Omit all pictures. Copy the rest of the material exactly.

** begin INFORMATION SHOWN **

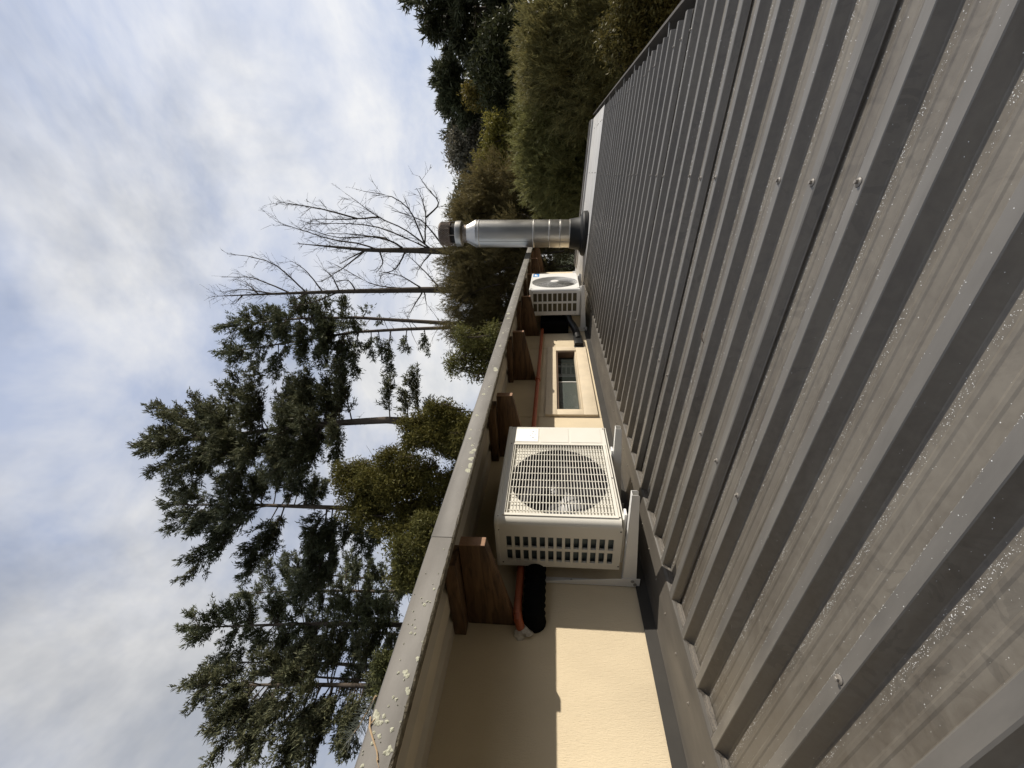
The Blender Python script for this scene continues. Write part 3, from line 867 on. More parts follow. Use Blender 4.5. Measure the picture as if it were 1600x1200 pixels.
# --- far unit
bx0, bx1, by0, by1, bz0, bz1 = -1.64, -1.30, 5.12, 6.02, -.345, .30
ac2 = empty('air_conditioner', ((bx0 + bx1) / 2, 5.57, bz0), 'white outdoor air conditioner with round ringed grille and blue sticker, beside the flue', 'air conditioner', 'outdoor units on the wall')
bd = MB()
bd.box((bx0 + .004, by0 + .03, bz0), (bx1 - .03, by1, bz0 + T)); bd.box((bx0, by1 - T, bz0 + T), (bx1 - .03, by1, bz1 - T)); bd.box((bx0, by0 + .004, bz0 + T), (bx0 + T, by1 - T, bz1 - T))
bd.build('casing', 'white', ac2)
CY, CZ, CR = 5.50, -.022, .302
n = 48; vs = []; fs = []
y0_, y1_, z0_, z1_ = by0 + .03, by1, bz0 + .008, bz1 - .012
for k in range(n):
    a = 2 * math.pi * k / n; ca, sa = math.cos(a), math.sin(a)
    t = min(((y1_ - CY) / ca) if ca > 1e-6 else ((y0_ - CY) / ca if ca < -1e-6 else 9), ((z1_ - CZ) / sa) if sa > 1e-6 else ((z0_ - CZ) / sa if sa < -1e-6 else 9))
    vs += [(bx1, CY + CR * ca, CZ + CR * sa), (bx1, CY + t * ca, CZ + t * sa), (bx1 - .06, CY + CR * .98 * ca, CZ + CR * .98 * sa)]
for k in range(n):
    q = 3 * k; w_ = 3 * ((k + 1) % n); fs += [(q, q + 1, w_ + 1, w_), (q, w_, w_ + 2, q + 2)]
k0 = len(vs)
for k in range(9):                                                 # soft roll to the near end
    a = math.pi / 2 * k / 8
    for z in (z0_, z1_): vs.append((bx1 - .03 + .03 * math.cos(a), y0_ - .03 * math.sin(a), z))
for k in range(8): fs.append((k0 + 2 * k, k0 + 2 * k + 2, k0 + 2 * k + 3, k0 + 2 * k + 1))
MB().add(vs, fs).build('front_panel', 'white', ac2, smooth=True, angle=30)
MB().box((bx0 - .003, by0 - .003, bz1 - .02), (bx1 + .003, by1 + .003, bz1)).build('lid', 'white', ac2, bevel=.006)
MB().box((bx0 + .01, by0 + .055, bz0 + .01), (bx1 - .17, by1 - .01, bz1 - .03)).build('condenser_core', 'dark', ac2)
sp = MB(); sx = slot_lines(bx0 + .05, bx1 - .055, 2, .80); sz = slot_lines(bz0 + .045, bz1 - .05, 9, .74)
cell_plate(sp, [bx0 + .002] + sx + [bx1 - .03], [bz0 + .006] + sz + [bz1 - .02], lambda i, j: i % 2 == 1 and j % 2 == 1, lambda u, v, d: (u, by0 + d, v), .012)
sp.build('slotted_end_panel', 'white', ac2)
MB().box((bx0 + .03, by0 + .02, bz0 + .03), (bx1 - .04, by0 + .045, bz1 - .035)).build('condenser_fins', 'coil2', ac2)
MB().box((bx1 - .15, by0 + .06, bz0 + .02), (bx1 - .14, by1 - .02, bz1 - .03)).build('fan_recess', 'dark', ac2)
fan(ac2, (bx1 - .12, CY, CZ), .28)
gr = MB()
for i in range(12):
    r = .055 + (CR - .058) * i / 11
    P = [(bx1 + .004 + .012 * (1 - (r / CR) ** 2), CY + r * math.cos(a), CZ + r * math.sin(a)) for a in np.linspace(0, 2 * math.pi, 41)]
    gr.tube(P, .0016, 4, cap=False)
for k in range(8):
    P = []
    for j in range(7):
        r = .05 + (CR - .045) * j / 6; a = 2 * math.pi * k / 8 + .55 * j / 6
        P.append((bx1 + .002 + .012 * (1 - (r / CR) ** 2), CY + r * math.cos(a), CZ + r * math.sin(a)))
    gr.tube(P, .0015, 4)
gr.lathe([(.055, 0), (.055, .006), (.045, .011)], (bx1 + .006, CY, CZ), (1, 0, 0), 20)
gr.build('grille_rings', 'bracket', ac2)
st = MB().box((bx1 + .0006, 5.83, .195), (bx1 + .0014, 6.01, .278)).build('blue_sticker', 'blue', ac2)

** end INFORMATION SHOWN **

▸ TASK OUTPUT
The Blender Python script for this scene continues. Write part 3, from line 867 on. More parts follow. Use Blender 4.5. Measure the picture as if it were 1600x1200 pixels.
# --- far unit
bx0, bx1, by0, by1, bz0, bz1 = -1.64, -1.30, 5.12, 6.02, -.345, .30
ac2 = empty('air_conditioner', ((bx0 + bx1) / 2, 5.57, bz0), 'white outdoor air conditioner with round ringed grille and blue sticker, beside the flue', 'air conditioner', 'outdoor units on the wall')
bd = MB()
bd.box((bx0 + .004, by0 + .03, bz0), (bx1 - .03, by1, bz0 + T)); bd.box((bx0, by1 - T, bz0 + T), (bx1 - .03, by1, bz1 - T)); bd.box((bx0, by0 + .004, bz0 + T), (bx0 + T, by1 - T, bz1 - T))
bd.build('casing', 'white', ac2)
CY, CZ, CR = 5.50, -.022, .302
n = 48; vs = []; fs = []
y0_, y1_, z0_, z1_ = by0 + .03, by1, bz0 + .008, bz1 - .012
for k in range(n):
    a = 2 * math.pi * k / n; ca, sa = math.cos(a), math.sin(a)
    t = min(((y1_ - CY) / ca) if ca > 1e-6 else ((y0_ - CY) / ca if ca < -1e-6 else 9), ((z1_ - CZ) / sa) if sa > 1e-6 else ((z0_ - CZ) / sa if sa < -1e-6 else 9))
    vs += [(bx1, CY + CR * ca, CZ + CR * sa), (bx1, CY + t * ca, CZ + t * sa), (bx1 - .06, CY + CR * .98 * ca, CZ + CR * .98 * sa)]
for k in range(n):
    q = 3 * k; w_ = 3 * ((k + 1) % n); fs += [(q, q + 1, w_ + 1, w_), (q, w_, w_ + 2, q + 2)]
k0 = len(vs)
for k in range(9):                                                 # soft roll to the near end
    a = math.pi / 2 * k / 8
    for z in (z0_, z1_): vs.append((bx1 - .03 + .03 * math.cos(a), y0_ - .03 * math.sin(a), z))
for k in range(8): fs.append((k0 + 2 * k, k0 + 2 * k + 2, k0 + 2 * k + 3, k0 + 2 * k + 1))
MB().add(vs, fs).build('front_panel', 'white', ac2, smooth=True, angle=30)
MB().box((bx0 - .003, by0 - .003, bz1 - .02), (bx1 + .003, by1 + .003, bz1)).build('lid', 'white', ac2, bevel=.006)
MB().box((bx0 + .01, by0 + .055, bz0 + .01), (bx1 - .17, by1 - .01, bz1 - .03)).build('condenser_core', 'dark', ac2)
sp = MB(); sx = slot_lines(bx0 + .05, bx1 - .055, 2, .80); sz = slot_lines(bz0 + .045, bz1 - .05, 9, .74)
cell_plate(sp, [bx0 + .002] + sx + [bx1 - .03], [bz0 + .006] + sz + [bz1 - .02], lambda i, j: i % 2 == 1 and j % 2 == 1, lambda u, v, d: (u, by0 + d, v), .012)
sp.build('slotted_end_panel', 'white', ac2)
MB().box((bx0 + .03, by0 + .02, bz0 + .03), (bx1 - .04, by0 + .045, bz1 - .035)).build('condenser_fins', 'coil2', ac2)
MB().box((bx1 - .15, by0 + .06, bz0 + .02), (bx1 - .14, by1 - .02, bz1 - .03)).build('fan_recess', 'dark', ac2)
fan(ac2, (bx1 - .12, CY, CZ), .28)
gr = MB()
for i in range(12):
    r = .055 + (CR - .058) * i / 11
    P = [(bx1 + .004 + .012 * (1 - (r / CR) ** 2), CY + r * math.cos(a), CZ + r * math.sin(a)) for a in np.linspace(0, 2 * math.pi, 41)]
    gr.tube(P, .0016, 4, cap=False)
for k in range(8):
    P = []
    for j in range(7):
        r = .05 + (CR - .045) * j / 6; a = 2 * math.pi * k / 8 + .55 * j / 6
        P.append((bx1 + .002 + .012 * (1 - (r / CR) ** 2), CY + r * math.cos(a), CZ + r * math.sin(a)))
    gr.tube(P, .0015, 4)
gr.lathe([(.055, 0), (.055, .006), (.045, .011)], (bx1 + .006, CY, CZ), (1, 0, 0), 20)
gr.build('grille_rings', 'bracket', ac2)
st = MB().box((bx1 + .0006, 5.83, .195), (bx1 + .0014, 6.01, .278)).build('blue_sticker', 'blue', ac2)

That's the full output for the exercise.